The TN’s ANC cut the deafening wind noise by about 80%, and sounded like a light breeze in the background. As far as the music, I couldn’t even tell that the ANC was active. Very impressive.
Also, the highway wind noise is very similar to the type of noise you hear in an airplane cabin.
So this goes to show that ANC performance varies with the type of noise (and I suspect Bose and Sony performance would vary also). It didn’t work that powerful with a vacuum cleaner, but worked awesome with the wind noise.
Update #2: As promised, I performed some more ANC testing. For a lawn mower (24” push style, not a large riding mower), ANC cut the noise by about 80%! I am definitely going to mow the lawn with ANC on from now on (vs no ANC like I’ve been doing). For an 18v power drill, it made about a 5-10% difference.
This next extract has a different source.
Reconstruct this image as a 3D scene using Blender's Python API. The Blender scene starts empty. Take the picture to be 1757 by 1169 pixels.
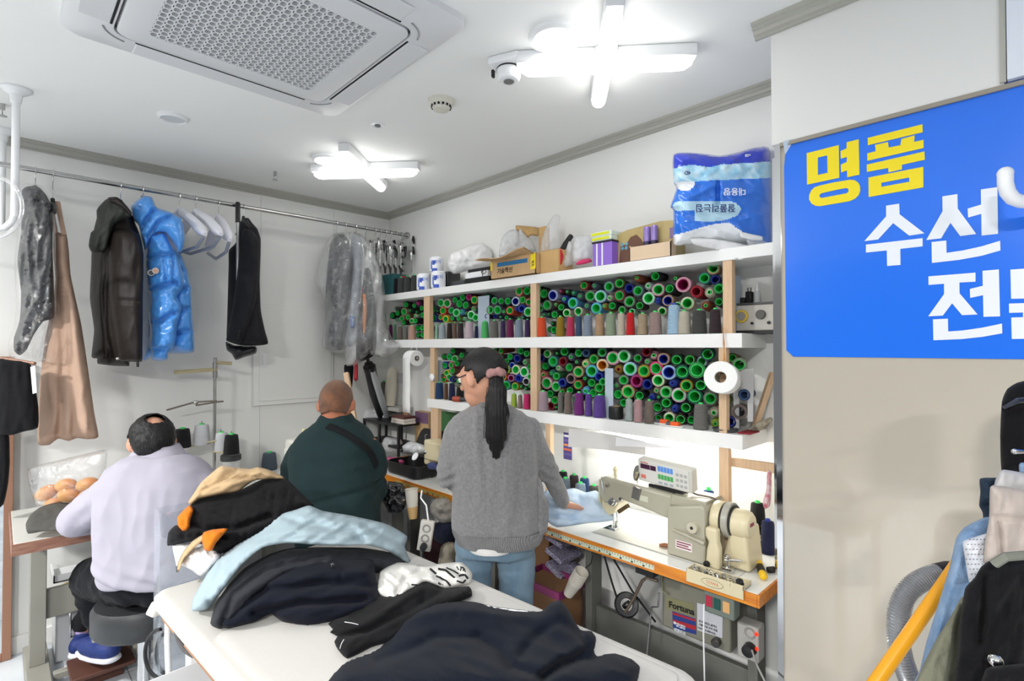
import bpy, bmesh, math, random
import numpy as np
from mathutils import Vector, Matrix, noise
from mathutils.geometry import delaunay_2d_cdt

random.seed(11)
SC = bpy.context.scene
COL = SC.collection
# ---------------------------------------------------------------- camera model
W, H, FPX, CX, CY = 1757, 1169, 900.0, 878.5, 584.5
CAM = Vector((3.75, -2.27, 1.58))
PITCH = 12.5 / FPX
FH = Vector((-0.714, 0.700, 0)).normalized()
RR = Vector((FH.y, -FH.x, 0))
UP = Vector((0, 0, 1))
FW = FH * math.cos(PITCH) + UP * math.sin(PITCH)
UC = UP * math.cos(PITCH) - FH * math.sin(PITCH)

def ray(u, v):
    r = FW + RR * ((u - CX) / FPX) + UC * ((CY - v) / FPX)
    return r / r.dot(FH)
def at(u, v, d):
    return CAM + ray(u, v) * d
def onz(u, v, z):
    r = ray(u, v); return CAM + r * ((z - CAM.z) / r.z)
def onx(u, v, x):
    r = ray(u, v); return CAM + r * ((x - CAM.x) / r.x)
def ony(u, v, y):
    r = ray(u, v); return CAM + r * ((y - CAM.y) / r.y)
def depth(p):
    return (p - CAM).dot(FH)
def zc(ox, oy, s, pts):
    return [(ox + p[0] / s, oy + p[1] / s) + tuple(p[2:]) for p in pts]

# ---------------------------------------------------------------- materials
def lin(c):
    c = c / 255.0
    return c / 12.92 if c <= 0.04045 else ((c + 0.055) / 1.055) ** 2.4
def rgb(c):
    return (lin(c[0]), lin(c[1]), lin(c[2]), 1.0)
MATS = {}
def mat(name, c, rough=0.6, metal=0.0, bump=0.0, bscale=60.0, stretch=(1, 1, 1), var=0.0, vscale=8.0,
        coat=0.0, spec=0.5, emit=0.0, sheen=0.0, trans=0.0, wave=None, c2=None):
    if name in MATS: return MATS[name]
    m = bpy.data.materials.new(name); m.use_nodes = True
    nt = m.node_tree; b = nt.nodes['Principled BSDF']
    b.inputs['Base Color'].default_value = rgb(c)
    b.inputs['Roughness'].default_value = rough
    b.inputs['Metallic'].default_value = metal
    b.inputs['Coat Weight'].default_value = coat
    b.inputs['Specular IOR Level'].default_value = spec
    b.inputs['Sheen Weight'].default_value = sheen
    b.inputs['Transmission Weight'].default_value = trans
    if emit:
        b.inputs['Emission Color'].default_value = rgb(c)
        b.inputs['Emission Strength'].default_value = emit
    tc = None
    def coords(st):
        nonlocal tc
        if tc is None: tc = nt.nodes.new('ShaderNodeTexCoord')
        mp = nt.nodes.new('ShaderNodeMapping'); mp.inputs['Scale'].default_value = st
        nt.links.new(tc.outputs['Object'], mp.inputs['Vector']); return mp.outputs['Vector']
    if var or c2:
        n = nt.nodes.new('ShaderNodeTexNoise'); n.inputs['Scale'].default_value = vscale
        n.inputs['Detail'].default_value = 5
        nt.links.new(coords(stretch), n.inputs['Vector'])
        r = nt.nodes.new('ShaderNodeMapRange'); r.inputs[1].default_value = .3; r.inputs[2].default_value = .7
        nt.links.new(n.outputs['Fac'], r.inputs[0])
        mx = nt.nodes.new('ShaderNodeMix'); mx.data_type = 'RGBA'
        nt.links.new(r.outputs[0], mx.inputs['Factor'])
        a = rgb(c); k = rgb(c2) if c2 else tuple(x * (1 - var) for x in a[:3]) + (1,)
        mx.inputs['A'].default_value = a; mx.inputs['B'].default_value = k
        nt.links.new(mx.outputs['Result'], b.inputs['Base Color'])
    if bump:
        if wave:
            n2 = nt.nodes.new('ShaderNodeTexWave'); n2.bands_direction = wave
            n2.inputs['Scale'].default_value = bscale; n2.inputs['Distortion'].default_value = 1.5
            n2.inputs['Detail'].default_value = 2
        else:
            n2 = nt.nodes.new('ShaderNodeTexNoise'); n2.inputs['Scale'].default_value = bscale
            n2.inputs['Detail'].default_value = 4
        nt.links.new(coords(stretch), n2.inputs['Vector'])
        bp = nt.nodes.new('ShaderNodeBump'); bp.inputs['Strength'].default_value = bump
        bp.inputs['Distance'].default_value = 0.01
        nt.links.new(n2.outputs['Fac'], bp.inputs['Height'])
        nt.links.new(bp.outputs['Normal'], b.inputs['Normal'])
    MATS[name] = m
    return m
def emis(name, c, s):
    if name in MATS: return MATS[name]
    m = bpy.data.materials.new(name); m.use_nodes = True; nt = m.node_tree; nt.nodes.clear()
    e = nt.nodes.new('ShaderNodeEmission'); e.inputs[0].default_value = rgb(c); e.inputs[1].default_value = s
    o = nt.nodes.new('ShaderNodeOutputMaterial'); nt.links.new(e.outputs[0], o.inputs[0])
    MATS[name] = m; return m
def plastic_film(name, tint=(235, 238, 240), base=0.10, edge=0.55, scale=14.0, milky=0.0):
    """thin clear film: see-through with a wrinkled glossy coat and a milky share"""
    if name in MATS: return MATS[name]
    m = bpy.data.materials.new(name); m.use_nodes = True; nt = m.node_tree; nt.nodes.clear()
    N = nt.nodes.new
    tr = N('ShaderNodeBsdfTransparent'); gl = N('ShaderNodeBsdfGlossy'); df = N('ShaderNodeBsdfDiffuse')
    df.inputs[0].default_value = rgb(tint); gl.inputs['Roughness'].default_value = .09
    gl.inputs[0].default_value = (1, 1, 1, 1)
    tc = N('ShaderNodeTexCoord'); n = N('ShaderNodeTexNoise'); n.inputs['Scale'].default_value = scale
    n.inputs['Detail'].default_value = 6; n.inputs['Distortion'].default_value = 1.2
    nt.links.new(tc.outputs['Object'], n.inputs['Vector'])
    bp = N('ShaderNodeBump'); bp.inputs['Strength'].default_value = 1.0; bp.inputs['Distance'].default_value = .03
    nt.links.new(n.outputs['Fac'], bp.inputs['Height'])
    nt.links.new(bp.outputs[0], gl.inputs['Normal'])
    lw = N('ShaderNodeLayerWeight'); lw.inputs[0].default_value = .35
    mr = N('ShaderNodeMapRange'); mr.inputs[3].default_value = base; mr.inputs[4].default_value = edge
    nt.links.new(lw.outputs['Facing'], mr.inputs[0])
    m1 = N('ShaderNodeMixShader'); m1.inputs[0].default_value = milky
    nt.links.new(tr.outputs[0], m1.inputs[1]); nt.links.new(df.outputs[0], m1.inputs[2])
    m2 = N('ShaderNodeMixShader'); nt.links.new(mr.outputs[0], m2.inputs[0])
    nt.links.new(m1.outputs[0], m2.inputs[1]); nt.links.new(gl.outputs[0], m2.inputs[2])
    o = N('ShaderNodeOutputMaterial'); nt.links.new(m2.outputs[0], o.inputs[0])
    MATS[name] = m; return m
def fabric(name, c, rough=.9, bump=.15, bscale=350, var=.18, vscale=20, sheen=.03):
    return mat(name, c, rough, bump=bump, bscale=bscale, var=var, vscale=vscale, sheen=sheen, spec=.2)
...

In that case, I wouldn’t even bother using ANC because the battery life would be reduced for no real ANC benefit. For an angle grinder (which has failing bearings, making it 3xs louder than a normal angle grinder), it cut the tool noise by about 50%. For a leaf blower, it reduced the noise by about 25%.
So Bluedio’s ANC (in the TN at least) seems to work more effectively on lower frequency noises (wind, lawn mower, etc), and less effectively as you get higher frequency (drill, vacuum cleaner). This makes sense, because microphones have more trouble accurately picking up high frequencies. My guess is Bluedio can further improve ANC performance by installing microphones with a wider dynamic range.
Also, I want to clarify “wind” noise. The kind of wind noise ANC cuts down on is indirect wind noise. So in a car with the windows down, a convertible, in a plane, etc. this would be the wind itself making audible noise, but not blowing directly on you. If you were to stick your head all the way out the window on the highway, that would be direct wind noise, which ANC can’t overcome. In fact, while bicycling (15-25mph), ANC makes wind noise about 25% LOUDER! So when you are in direct wind, you want ANC disabled.